Exercise data
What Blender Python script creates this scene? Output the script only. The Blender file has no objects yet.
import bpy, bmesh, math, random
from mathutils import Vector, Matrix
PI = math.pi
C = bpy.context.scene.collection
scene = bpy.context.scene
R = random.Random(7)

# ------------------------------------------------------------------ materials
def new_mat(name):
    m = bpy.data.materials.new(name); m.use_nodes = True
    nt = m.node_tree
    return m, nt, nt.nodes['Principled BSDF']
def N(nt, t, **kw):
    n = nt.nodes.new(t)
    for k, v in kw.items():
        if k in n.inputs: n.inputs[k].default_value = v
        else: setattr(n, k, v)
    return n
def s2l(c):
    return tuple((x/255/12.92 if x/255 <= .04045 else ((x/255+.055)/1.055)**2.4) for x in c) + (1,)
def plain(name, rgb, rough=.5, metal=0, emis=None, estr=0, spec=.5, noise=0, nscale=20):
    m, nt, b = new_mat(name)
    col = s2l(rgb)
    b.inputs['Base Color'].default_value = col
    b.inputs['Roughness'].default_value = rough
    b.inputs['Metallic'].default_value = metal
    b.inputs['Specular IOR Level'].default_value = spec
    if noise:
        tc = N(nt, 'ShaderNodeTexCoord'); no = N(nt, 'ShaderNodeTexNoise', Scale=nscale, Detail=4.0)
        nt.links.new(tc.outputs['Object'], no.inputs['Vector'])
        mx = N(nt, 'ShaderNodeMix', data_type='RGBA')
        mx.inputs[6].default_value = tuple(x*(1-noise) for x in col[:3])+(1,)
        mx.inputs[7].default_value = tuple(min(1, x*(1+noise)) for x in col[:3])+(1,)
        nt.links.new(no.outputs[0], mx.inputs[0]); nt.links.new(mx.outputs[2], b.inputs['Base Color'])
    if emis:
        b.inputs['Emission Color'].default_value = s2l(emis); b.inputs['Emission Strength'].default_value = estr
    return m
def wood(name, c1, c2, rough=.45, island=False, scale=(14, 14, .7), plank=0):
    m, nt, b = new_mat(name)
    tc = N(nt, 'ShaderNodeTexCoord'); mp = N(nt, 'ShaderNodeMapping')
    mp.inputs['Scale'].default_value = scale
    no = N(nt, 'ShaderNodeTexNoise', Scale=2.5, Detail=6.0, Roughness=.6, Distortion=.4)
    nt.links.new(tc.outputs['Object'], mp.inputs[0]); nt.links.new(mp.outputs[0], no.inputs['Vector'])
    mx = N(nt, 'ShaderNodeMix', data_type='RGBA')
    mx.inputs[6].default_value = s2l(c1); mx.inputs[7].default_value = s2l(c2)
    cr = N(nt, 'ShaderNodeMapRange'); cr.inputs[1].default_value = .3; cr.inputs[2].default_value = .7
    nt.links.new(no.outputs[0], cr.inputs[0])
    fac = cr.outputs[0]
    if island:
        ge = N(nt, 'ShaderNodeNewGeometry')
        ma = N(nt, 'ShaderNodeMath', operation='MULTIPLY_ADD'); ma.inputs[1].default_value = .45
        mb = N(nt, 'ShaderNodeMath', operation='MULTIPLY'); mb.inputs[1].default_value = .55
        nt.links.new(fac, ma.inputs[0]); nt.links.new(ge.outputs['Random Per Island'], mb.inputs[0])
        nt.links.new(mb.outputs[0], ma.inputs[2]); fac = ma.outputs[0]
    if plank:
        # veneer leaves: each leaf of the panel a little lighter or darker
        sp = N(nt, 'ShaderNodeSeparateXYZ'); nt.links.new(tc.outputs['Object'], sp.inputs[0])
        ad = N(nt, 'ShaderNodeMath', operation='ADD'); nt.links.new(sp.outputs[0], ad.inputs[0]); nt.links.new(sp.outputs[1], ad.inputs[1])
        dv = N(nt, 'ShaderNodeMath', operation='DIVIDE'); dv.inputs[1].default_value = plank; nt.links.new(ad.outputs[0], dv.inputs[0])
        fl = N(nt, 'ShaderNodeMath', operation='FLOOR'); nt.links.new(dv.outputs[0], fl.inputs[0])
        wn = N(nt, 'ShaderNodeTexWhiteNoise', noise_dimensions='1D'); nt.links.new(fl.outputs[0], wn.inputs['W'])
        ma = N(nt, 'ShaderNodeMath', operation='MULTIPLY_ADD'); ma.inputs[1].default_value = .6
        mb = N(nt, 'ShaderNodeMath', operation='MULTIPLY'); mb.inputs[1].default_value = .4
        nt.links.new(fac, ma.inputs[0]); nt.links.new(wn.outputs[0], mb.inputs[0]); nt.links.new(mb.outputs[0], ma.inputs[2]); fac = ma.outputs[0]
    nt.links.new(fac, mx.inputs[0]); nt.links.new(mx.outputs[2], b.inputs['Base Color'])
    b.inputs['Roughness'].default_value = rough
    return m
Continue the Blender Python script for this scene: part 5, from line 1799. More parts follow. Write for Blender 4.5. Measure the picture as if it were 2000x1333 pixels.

Stated exercise
Copy out every entry again, exactly as it was given.

Expected answer
What Blender Python script creates this scene? Output the script only. The Blender file has no objects yet.
import bpy, bmesh, math, random
from mathutils import Vector, Matrix
PI = math.pi
C = bpy.context.scene.collection
scene = bpy.context.scene
R = random.Random(7)

# ------------------------------------------------------------------ materials
def new_mat(name):
    m = bpy.data.materials.new(name); m.use_nodes = True
    nt = m.node_tree
    return m, nt, nt.nodes['Principled BSDF']
def N(nt, t, **kw):
    n = nt.nodes.new(t)
    for k, v in kw.items():
        if k in n.inputs: n.inputs[k].default_value = v
        else: setattr(n, k, v)
    return n
def s2l(c):
    return tuple((x/255/12.92 if x/255 <= .04045 else ((x/255+.055)/1.055)**2.4) for x in c) + (1,)
def plain(name, rgb, rough=.5, metal=0, emis=None, estr=0, spec=.5, noise=0, nscale=20):
    m, nt, b = new_mat(name)
    col = s2l(rgb)
    b.inputs['Base Color'].default_value = col
    b.inputs['Roughness'].default_value = rough
    b.inputs['Metallic'].default_value = metal
    b.inputs['Specular IOR Level'].default_value = spec
    if noise:
        tc = N(nt, 'ShaderNodeTexCoord'); no = N(nt, 'ShaderNodeTexNoise', Scale=nscale, Detail=4.0)
        nt.links.new(tc.outputs['Object'], no.inputs['Vector'])
        mx = N(nt, 'ShaderNodeMix', data_type='RGBA')
        mx.inputs[6].default_value = tuple(x*(1-noise) for x in col[:3])+(1,)
        mx.inputs[7].default_value = tuple(min(1, x*(1+noise)) for x in col[:3])+(1,)
        nt.links.new(no.outputs[0], mx.inputs[0]); nt.links.new(mx.outputs[2], b.inputs['Base Color'])
    if emis:
        b.inputs['Emission Color'].default_value = s2l(emis); b.inputs['Emission Strength'].default_value = estr
    return m
def wood(name, c1, c2, rough=.45, island=False, scale=(14, 14, .7), plank=0):
    m, nt, b = new_mat(name)
    tc = N(nt, 'ShaderNodeTexCoord'); mp = N(nt, 'ShaderNodeMapping')
    mp.inputs['Scale'].default_value = scale
    no = N(nt, 'ShaderNodeTexNoise', Scale=2.5, Detail=6.0, Roughness=.6, Distortion=.4)
    nt.links.new(tc.outputs['Object'], mp.inputs[0]); nt.links.new(mp.outputs[0], no.inputs['Vector'])
    mx = N(nt, 'ShaderNodeMix', data_type='RGBA')
    mx.inputs[6].default_value = s2l(c1); mx.inputs[7].default_value = s2l(c2)
    cr = N(nt, 'ShaderNodeMapRange'); cr.inputs[1].default_value = .3; cr.inputs[2].default_value = .7
    nt.links.new(no.outputs[0], cr.inputs[0])
    fac = cr.outputs[0]
    if island:
        ge = N(nt, 'ShaderNodeNewGeometry')
        ma = N(nt, 'ShaderNodeMath', operation='MULTIPLY_ADD'); ma.inputs[1].default_value = .45
        mb = N(nt, 'ShaderNodeMath', operation='MULTIPLY'); mb.inputs[1].default_value = .55
        nt.links.new(fac, ma.inputs[0]); nt.links.new(ge.outputs['Random Per Island'], mb.inputs[0])
        nt.links.new(mb.outputs[0], ma.inputs[2]); fac = ma.outputs[0]
    if plank:
        # veneer leaves: each leaf of the panel a little lighter or darker
        sp = N(nt, 'ShaderNodeSeparateXYZ'); nt.links.new(tc.outputs['Object'], sp.inputs[0])
        ad = N(nt, 'ShaderNodeMath', operation='ADD'); nt.links.new(sp.outputs[0], ad.inputs[0]); nt.links.new(sp.outputs[1], ad.inputs[1])
        dv = N(nt, 'ShaderNodeMath', operation='DIVIDE'); dv.inputs[1].default_value = plank; nt.links.new(ad.outputs[0], dv.inputs[0])
        fl = N(nt, 'ShaderNodeMath', operation='FLOOR'); nt.links.new(dv.outputs[0], fl.inputs[0])
        wn = N(nt, 'ShaderNodeTexWhiteNoise', noise_dimensions='1D'); nt.links.new(fl.outputs[0], wn.inputs['W'])
        ma = N(nt, 'ShaderNodeMath', operation='MULTIPLY_ADD'); ma.inputs[1].default_value = .6
        mb = N(nt, 'ShaderNodeMath', operation='MULTIPLY'); mb.inputs[1].default_value = .4
        nt.links.new(fac, ma.inputs[0]); nt.links.new(wn.outputs[0], mb.inputs[0]); nt.links.new(mb.outputs[0], ma.inputs[2]); fac = ma.outputs[0]
    nt.links.new(fac, mx.inputs[0]); nt.links.new(mx.outputs[2], b.inputs['Base Color'])
    b.inputs['Roughness'].default_value = rough
    return m
Continue the Blender Python script for this scene: part 5, from line 1799. More parts follow. Write for Blender 4.5. Measure the picture as if it were 2000x1333 pixels.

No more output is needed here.